Report every line in the listing below where the string "Write" shows up.

Records supplied -
......

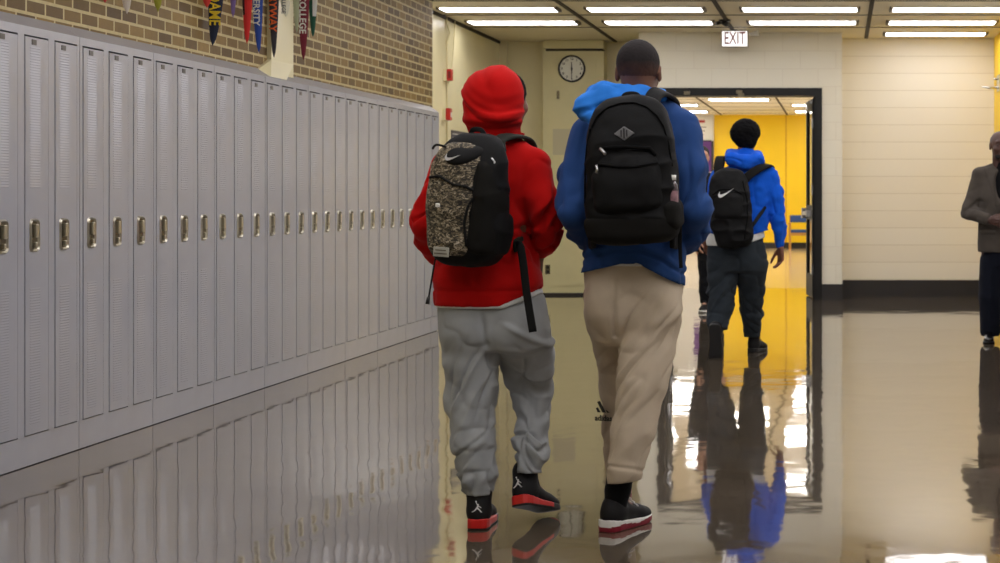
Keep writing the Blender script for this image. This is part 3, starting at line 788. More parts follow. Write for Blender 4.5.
def fingers(vol, wr, d, side, n, curl=.5, sc_=1.0, spread=.0):
    """wr wrist, d along the hand, side towards the thumb, n palm normal"""
    d = unit(d); n = unit(np.array(n)-d*np.dot(n, d)); side = unit(np.array(side)-d*np.dot(side, d)-n*np.dot(side, n))
    wr = np.array(wr, float); S = sc_
    kn = []
    for i in range(4):
        o = (.030-.0205*i)*S; kp = wr+d*(.088-.004*abs(i-1))*S+side*o; kn.append(kp)
        vol.cap(wr+side*o*.55+d*.01*S, kp, .0150*S, .0118*S, .012)
    for i, (L, r) in enumerate(((.070, .0088), (.078, .009), (.072, .0087), (.056, .0078))):
        p = kn[i]; a = curl*(.55+.13*i); dd = d+side*spread*(1.5-i)*.12
        for f_, rr in ((.46, 1.0), (.30, .93), (.24, .84)):
            dr = unit(dd)*math.cos(a)+n*math.sin(a); q = p+dr*L*f_*S; vol.cap(p, q, r*rr*S, r*rr*.92*S, .004); p = q; a += curl*(.75+.1*i)
    p = wr+d*.018*S+side*.022*S
    for f_, rr, a in ((.048, .0135, .55), (.034, .0105, .25), (.027, .0092, .05)):
        dr = unit(d*math.cos(a)+side*math.sin(a)*1.0+n*(.35+.25*curl)); q = p+dr*f_*S; vol.cap(p, q, rr*S, rr*.88*S, .007); p = q
def head(vol, o, Fm, s_=1.0, neck=None):
    """o = head centre (level with the ears), Fm columns right/forward/up"""
    A = lambda x, y, z: at(Fm, o, (x*s_, y*s_, z*s_)); E = lambda c, r, k=.02, op='u': vol.ell(A(*c), np.array(r)*s_, k, Fm, op)
    E((0, -.012, .032), (.077, .098, .086)); E((0, .03, .0), (.066, .07, .09)); E((0, .045, -.062), (.050, .048, .05), .03)
    E((0, .078, -.098), (.024, .018, .017), .02)                       # chin
    E((0, .088, .036), (.050, .016, .012), .02)                       # brow
    for x in (-1, 1):
        E((x*.031, .098, .012), (.016, .014, .011), .012, 's')         # eye sockets
        E((x*.031, .086, .012), (.0125, .012, .0105), .004)            # eyeballs
        E((x*.042, .07, -.022), (.022, .025, .022), .02)               # cheeks
        E((x*.079, .0, -.002), (.010, .020, .033), .006)               # ears
        E((x*.088, .006, .004), (.006, .011, .018), .005, 's')
    vol.cap(A(0, .098, .022), A(0, .118, -.022), .008*s_, .0125*s_, .012)    # nose
    E((0, .108, -.028), (.020, .011, .009), .008)
    E((0, .096, -.058), (.026, .012, .0075), .006); E((0, .094, -.069), (.022, .012, .0075), .006)    # lips
    if neck is not None: vol.cap(A(0, -.02, -.05), neck, .056*s_, .062*s_, .03)
# ---------------------------------------------------------------- shared pieces for people
def cloth(name, col, rough=.9, sheen=.04, bump=.35, bscale=260, noise=.06, nscale=9):
    return mat(name, col, rough, spec=.12, noise=noise, nscale=nscale, bump=bump, bscale=bscale, sheen=sheen)
def skin(name, col): return mat(name, col, .5, spec=.4, noise=.07, nscale=25, bump=.12, bscale=240)
def body_vol(J, h=.0055, build_=1.0):
    pts = np.array([J[k] for k in ('pel', 'neck', 'head', 'shL', 'shR', 'elL', 'elR', 'wrL', 'wrR', 'hipL', 'hipR', 'knL', 'knR', 'anL', 'anR', 'toL', 'toR')])
    v = Vol(pts.min(0)-.17, pts.max(0)+.17, h); s = build_
    sideax = unit(J['shR']-J['shL']); fwd = unit(np.cross((0, 0, 1), sideax))
    ch = J['pel']*.38+J['neck']*.62
    v.cap(J['pel'], ch, .125*s, .135*s, .04, (fwd, 1.45)); v.cap(ch, J['neck']-V3(0, 0, .06), .135*s, .08*s, .05, (fwd, 1.4))
    v.cap(J['shL'], J['shR'], .048*s, .048*s, .05)
    for q in 'LR':
        v.chain([(J['sh'+q], .050*s), (J['el'+q], .037*s), (J['wr'+q], .025*s)], .025)
        v.chain([(J['hip'+q], .082*s), (J['kn'+q], .054*s)], .04); v.cap(J['kn'+q], J['an'+q], .052*s, .036*s, .03)
        v.cap(J['an'+q], J['to'+q], .030*s, .024*s, .02)
    head(v, J['head'], J['hf'], J.get('hs', 1.0), J['neck'])
    for q in 'LR':
        if 'hd'+q in J: fingers(v, J['wr'+q], *J['hd'+q])
    return v
_shoe = {}
def shoe_geo(kind):
    if kind in _shoe: return _shoe[kind]
    Y_ = np.array([0, .01, .04, .09, .14, .19, .23, .26, .285, .298]); W_ = np.array([.022, .036, .042, .040, .043, .049, .050, .043, .028, .006])
    hs = {'high': .034, 'run': .036, 'boot': .026, 'dress': .018}[kind]
    so = Vol((-.07, -.02, -.015), (.07, .33, .09), .0035)
    def f(Xg, Yg, Zg):
        y = Yg[0, :, 0]; w_ = np.interp(y, Y_, W_)[None, :, None]; xc = np.interp(y, [0, .15, .3], [0, .004, -.008])[None, :, None]
        top = np.interp(y, [0, .05, .12, .2, .3], [hs+.010, hs+.004, hs-.004, hs*.75, hs*.8])[None, :, None]
        low = np.interp(y, [0, .22, .3], [0, 0, .010])[None, :, None]
        d = np.abs(Xg-xc)-w_+.004; e = np.maximum(Zg-top, low-Zg)+.004
        ye = np.maximum(-Yg, Yg-.298)+.004
        return np.maximum(np.maximum(d, e), ye+0*Xg)-.004
    so.put(f, (-.06, 0, 0), (.06, .3, .06), 0)
    up = Vol((-.08, -.03, -.01), (.08, .34, .24), .0038)
    up.ell((0, .046, .055), (.041, .046, .06), .02).cap((0, .09, .062), (0, .20, .040), .041, .035, .03)
    up.ell((-.002, .225, .030), (.044, .066, .034), .02)
    if kind == 'high': up.cap((0, .055, .07), (0, .066, .14), .044, .050, .02); up.cap((0, .115, .10), (0, .092, .172), .028, .024, .02, ((0, 1, 0), 1.7))
    elif kind == 'run': up.cap((0, .052, .065), (0, .056, .092), .039, .039, .02); up.cap((0, .12, .088), (0, .10, .125), .024, .02, .015, ((0, 1, 0), 1.8))
    elif kind == 'boot': up.cap((0, .055, .07), (0, .062, .155), .043, .046, .02)
    else: up.cap((0, .05, .06), (0, .06, .08), .035, .036, .02)
    up.plane((0, 0, hs*.72), (0, 0, -1))
    if kind in ('high', 'run'):
        for q in range(5):
            y = .105+.022*q; z = .112-.0135*q
            for x in (-1, 1): up.ell((x*.019, y, z+.0), (.004, .0045, .02), .002, op='s')
    so_m, up_m = so.mesh(2), up.mesh(2)
    _shoe[kind] = (so_m, up_m, hs); return _shoe[kind]
JUMP = [  # leaping figure with a ball, unit height, made of limbs (x0,z0,x1,z1,w0,w1)
    (.05, .42, .16, .66, .08, .07), (.16, .66, .17, .80, .05, .055), (.14, .66, .02, .84, .035, .03), (.02, .84, -.02, .97, .03, .025),
    (.16, .62, .34, .52, .035, .03), (.34, .52, .44, .44, .03, .03), (.04, .44, -.14, .22, .075, .05), (-.14, .22, -.36, .08, .05, .03), (-.36, .08, -.42, .12, .03, .02),
    (.06, .44, .26, .28, .075, .05), (.26, .28, .44, .06, .05, .035), (.44, .06, .50, .08, .035, .025)]
def jump_logo(size):
    b = MB()
    for x0, z0, x1, z1, w0, w1 in JUMP:
        d = unit((x1-x0, 0, z1-z0)); n = V3(-d[2], 0, d[0])
        p = [V3(x0, 0, z0)+n*w0, V3(x0, 0, z0)-n*w0, V3(x1, 0, z1)-n*w1, V3(x1, 0, z1)+n*w1]
        b.prism([q*size for q in p], (0, -.0012, 0), (0, .0012, 0))
    b.disc((-.03*size, .0012, 1.02*size), .07*size, (0, -1, 0), .0024, 14)
    return b
def swoosh(size):
    up = [(-.50, .06), (-.46, -.10), (-.36, -.17), (-.22, -.17), (0, -.10), (.5, .17)]
    lo = [(.5, .17), (.1, .02), (-.12, -.045), (-.26, -.06), (-.36, -.03), (-.42, .05), (-.42, .17), (-.50, .06)]
    b = MB(); pts = up[:-1]+lo[:-1]
    # tick: thick body on the left, long tail to the right
    A = [(-.50, .0), (-.47, -.12), (-.37, -.19), (-.22, -.18), (.02, -.08), (.5, .15)]
    B = [(-.36, .2), (-.40, .08), (-.37, .0), (-.24, -.03), (.04, .01), (.5, .16)]
    for k in range(5):
        q = [A[k], A[k+1], B[k+1], B[k]]
        b.prism([(x*size, 0, z*size) for x, z in q], (0, -.0012, 0), (0, .0012, 0))
    return b
def place(b, Fm, o):
    b.v = [tuple(np.array(o)+Fm@np.array(p)) for p in b.v]; return b
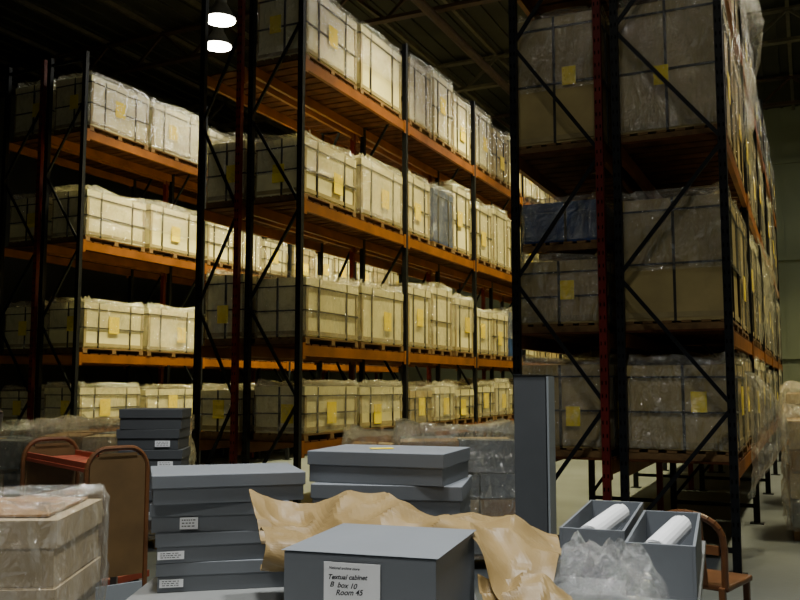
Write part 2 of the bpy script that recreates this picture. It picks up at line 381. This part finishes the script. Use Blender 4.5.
# wooden chair
def chair(r,f,rz):
    x,y=bench(r,f); e=empty('wooden_chair',(x,y,0),YAW+rz)
    b=MB(); b.box((0,0,.44),(.42,.42,.035),'wood'); b.build('seat',parent=e,bevel=.01)
    b=MB()
    for sx in(-1,1):
        b.bar((sx*.18,-.18,0),(sx*.18,-.18,.43),.035,.035,'wood'); b.bar((sx*.18,.19,0),(sx*.18,.22,.45),.035,.035,'wood')
        b.bar((sx*.18,-.18,.2),(sx*.18,.19,.2),.02,.02,'wood')
    b.build('legs',parent=e,bevel=.004)
    b=MB(); pts=[]
    for i in range(15):
        a=math.pi*i/14; pts.append((math.cos(a)*.2,.22+.06*math.sin(a),.66+.2*math.sin(a)**.6))
    b.tube([(.19,.2,.44)]+pts+[(-.19,.2,.44)],.02,'wood')
    for sx in(-.08,0,.08): b.bar((sx,.21,.45),(sx,.28,.84),.03,.012,'wood')
    b.box((0,.25,.66),(.36,.02,.05),'wood')
    b.build('back',parent=e)
chair(1.84,5.4,math.radians(140))
# carton stack lower left, wrapped
def carton_stack(r,f,w,l,hs,rz):
    x,y=bench(r,f); e=empty('wrapped_carton_stack',(x,y,0),YAW+rz); b=MB()
    for t in(-1,0,1): b.box((t*(w/2-.05),0,.05),(.08,l,.1),'pallet')
    for i in range(5): b.box((0,-l/2+.05+i*(l-.1)/4,.112),(w,.09,.024),'pallet')
    b.build('pallet',parent=e)
    z=.126
    for i,h in enumerate(hs):
        b=MB(); b.box((0,0,z+h/2),(w-.03,l-.03,h-.004),'carton',j=.004); b.box((0,0,z+h-.05),(w-.01,l-.01,.09),'carton'); b.box((.0,-l/2+.012,z+h*.45),(.12,.003,.08),'white')
        b.build('carton',parent=e,bevel=.004); z+=h
    b=MB(); b.box((0,0,z+.004),(w-.1,l-.1,.008),'cartonb'); b.build('card_sheet',parent=e)
    b=MB(); b.wrap((0,0),w,l,.13,z,'wrap',nu=72,nv=20,jit=.014,seed=4,tuft=.02); b.build('film',parent=e)
carton_stack(-1.43,3.16,.60,.56,[.40,.42,.22],math.radians(4))
# book trolley
def trolley():
    x,y=bench(-1.76,4.9); a=math.atan2(.8,-.67)
    e=empty('library_trolley',(x,y,0),YAW+a); L=1.0; w=.32
    for s in(-1,1):
        b=MB(); p=[(s*L/2,-w/2,.12),(s*L/2,-w/2,1.16)]
        for i in range(9):
            t=math.pi/2*i/8; p.append((s*L/2,-w/2+.10*(1-math.cos(t)),1.16+.12*math.sin(t)))
        for i in range(9):
            t=math.pi/2*(1-i/8); p.append((s*L/2,w/2-.10*(1-math.cos(t)),1.16+.12*math.sin(t)))
        p.append((s*L/2,w/2,.12)); b.tube(p,.013,'wood')
        b.box((s*L/2,0,.94),(.014,w-.03,.60),'tan'); b.box((s*L/2,0,.38),(.014,w-.03,.44),'greyl')
        b.box((s*L/2,0,1.24),(.014,w-.12,.03),'tan')
        b.build('end_panel',parent=e)
        b=MB()
        for q in(-1,1): b.cyl((s*L/2-.015,q*w/2,.05),(s*L/2+.015,q*w/2,.05),.05,'black',16); b.cyl((s*L/2,q*w/2,.06),(s*L/2,q*w/2,.13),.012,'steel',8)
        b.build('casters',parent=e)
    for z in(.25,.68,1.17):
        b=MB(); b.box((0,0,z),(L-.03,w-.02,.02),'redsh')
        for q in(-1,1): b.box((0,q*(w/2-.02),z+.02),(L-.03,.012,.04),'redsh')
        b.build('shelf',parent=e,bevel=.002)
trolley()
table('side_table',-1.70,6.1,.7,.6,.1,.76)
stack(-1.69,6.1,.76,5,.42,.36,.135,.08,labels=[(.1,.04,.1,.04)]*4,k='greyd')
# wrapped pallets
def wpallet(X,Y,w,l,h,rz,seed,k='wrapw',kinds=('carton','grey','cartonb','cartonb')):
    random.seed(seed); e=empty('wrapped_pallet_load',(X,Y,0),rz); b=MB()
    for t in(-1,0,1): b.box((t*(w/2-.06),0,.05),(.09,l,.1),'pallet')
    for i in range(6): b.box((0,-l/2+.06+i*(l-.12)/5,.112),(w,.09,.024),'pallet')
    b.build('pallet',parent=e); b=MB()
    z=.126
    while z<h-.15:
        hh=random.uniform(.22,.36); hh=min(hh,h-z); nx=random.choice((2,3))
        for i in range(nx):
            for j in range(2): b.box((-w/2+w*(i+.5)/nx,-l/2+l*(j+.5)/2,z+hh/2*.97),(w/nx-.02,l/2-.03,hh*random.uniform(.85,.97)),random.choice(kinds),j=.01)
        z+=hh
    b.build('cartons',parent=e)
    b=MB(); b.wrap((0,0),w,l,.1,z+.02,k,nu=70,nv=18,jit=.04,seed=seed,tuft=.06); b.build('film',parent=e)
wpallet(.30,10.7,1.1,1.2,1.38,.05,11)
wpallet(.25,13.3,1.1,1.2,1.5,.0,12)
x,y=bench(.52,8.2); wpallet(x,y,1.05,.9,1.12,YAW,13)
x,y=bench(-.1,9.0); wpallet(x,y,.8,.8,1.05,YAW,14)
x,y=bench(-2.95,9.2); wpallet(x,y,1.3,.9,1.12,YAW,15)
x,y=bench(-4.1,9.6); wpallet(x,y,1.0,.9,1.15,YAW,16,kinds=('grey','carton'))
def hang(name,X,y0,y1,z0,z1,seed,k='wrapw',out=.25):
    vs=[];fs=[];nu,nv=30,26
    for j in range(nv+1):
        for i in range(nu+1):
            u=i/nu;v=j/nv; y=y0+(y1-y0)*(u+.08*noise.noise(Vector((v*3,seed,0)))); z=z1-(z1-z0)*v
            bul=out*math.sin(math.pi*min(1,v*1.05))*(.5+.5*math.sin(u*7+seed))
            vs.append((X+.05+abs(bul)+.07*abs(noise.noise(Vector((u*9,v*6,seed)))),y,z))
    for j in range(nv):
        for i in range(nu): a=j*(nu+1)+i; fs.append((a,a+1,a+nu+2,a+nu+1))
    b=MB(); b.add(vs,fs,k); b.build(name)
hang('plastic_sheeting',-.57,8.15,9.6,.62,1.72,2,'wrapw',.3)
hang('plastic_sheeting',-.57,8.3,11,3.9,5.1,5,'wrap',.12)
hang('plastic_sheeting',-.57,11.3,14,2.3,3.4,7,'wrap',.15)
hang('plastic_sheeting',-.57,9.2,12.5,5.6,6.7,9,'wrap',.15)
def truck():
    x,y=bench(-2.84,6.35); e=empty('pallet_truck',(x,y,0),YAW+math.radians(60)); b=MB()
    for s in(-1,1): b.box((.6,s*.19,.09),(1.15,.15,.05),'redsh'); b.cyl((1.05,s*.19-.05,.04),(1.05,s*.19+.05,.04),.04,'black')
    b.box((.0,0,.16),(.16,.5,.2),'redsh'); b.cyl((-.05,0,.1),(-.05,0,.45),.06,'black'); 
    for s in(-1,1): b.cyl((-.08,s*.06-.03,.09),(-.08,s*.06+.03,.09),.09,'black',20)
    b.build('chassis',parent=e); b=MB()
    b.tube([(-.05,0,.45),(-.14,0,1.2)],.022,'black')
    b.tube([(-.14,0,1.18),(-.15,-.12,1.28),(-.17,-.17,1.4),(-.19,-.1,1.47),(-.19,.1,1.47),(-.17,.17,1.4),(-.15,.12,1.28),(-.14,0,1.18)],.024,'steel')
    b.box((-.15,0,1.3),(.06,.08,.16),'black'); b.tube([(-.16,-.15,1.38),(-.16,.15,1.38)],.03,'black')
    b.build('tiller',parent=e)
truck()
# ---------------- camera
cam=D.cameras.new('Camera'); cam.lens=39.33; cam.sensor_width=36; cam.clip_start=.05
o=D.objects.new('Camera',cam); S.collection.objects.link(o); o.location=(0,0,1.6); o.rotation_euler=(math.radians(95.56),0,YAW)
S.camera=o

......

Response -
Keep writing the Blender script for this image. This is part 3, starting at line 788. More parts follow. Write for Blender 4.5.
Write part 2 of the bpy script that recreates this picture. It picks up at line 381. This part finishes the script. Use Blender 4.5.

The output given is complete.